Sector turístico cada vez com mais expressão
São em cada vez maior número, e mais distribuídos ao longo do ano, os turistas que procuram a Ria Formosa para passarem as suas férias. São visitantes, nacionais e estrangeiros, que procuram fugir ao modelo massificado de outros pontos do Algarve, preferindo o sossego acrescido que as ilhas barreira, por exemplo, apresentam.
Procuram, também, conhecer a zona envolvente, não se limitando ao percurso “casa”-praia, e fazem questão de conhecer as gentes, usos e costumes locais.
Não faltam actividades, para todos os gostos: a Ria Formosa oferece um conjunto de praias, com destaque para as ilhas que são, porventura, as mais belas e tranquilas do Algarve.

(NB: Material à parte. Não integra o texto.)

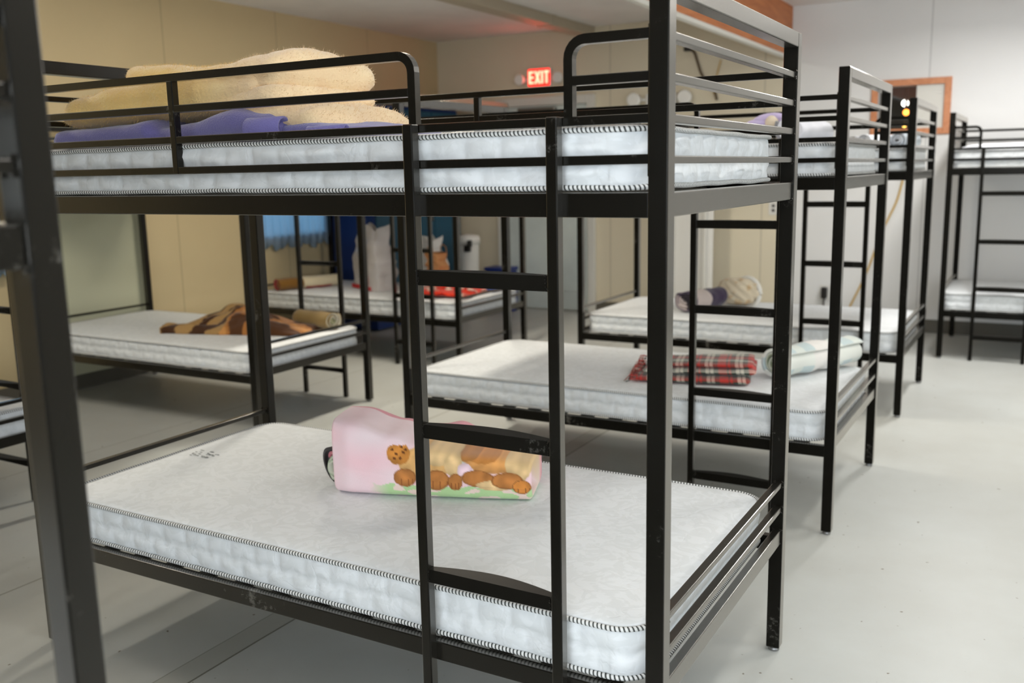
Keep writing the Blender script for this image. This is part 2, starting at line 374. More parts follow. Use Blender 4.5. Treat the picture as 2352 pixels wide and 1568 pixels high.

De carreira ou táxi, é fácil lá chegar, mas fica-se a léguas da azáfama que caracteriza esta região, sobretudo nos meses de verão.
Mais ou menos radicais, mas sempre em profundo respeito por esta área protegida, as formas de passar o tempo passam pela observação de pássaros, desportos náuticos, percursos pedestres, passeios pela Ria ou pesca desportiva. São apenas alguns exemplos, para além da praia propriamente dita.
Há, de resto, um número cada vez maior de pescadores e viveiristas que apostam no turismo, como forma de complementar a sua actividade. Conhecem a Ria como ninguém, e colocam esse saber ao serviço de quem nos visita.
Uma dessas empresárias é Sílvia Padinha. Mulher de armas, é na Ilha da Culatra que vive e é a partir de lá que desenvolve a sua actividade de viveirista e operadora turística. Ainda recentemente, encabeçou o processo que levou os produtores locais a lançarem a marca “Ostras da Culatra”.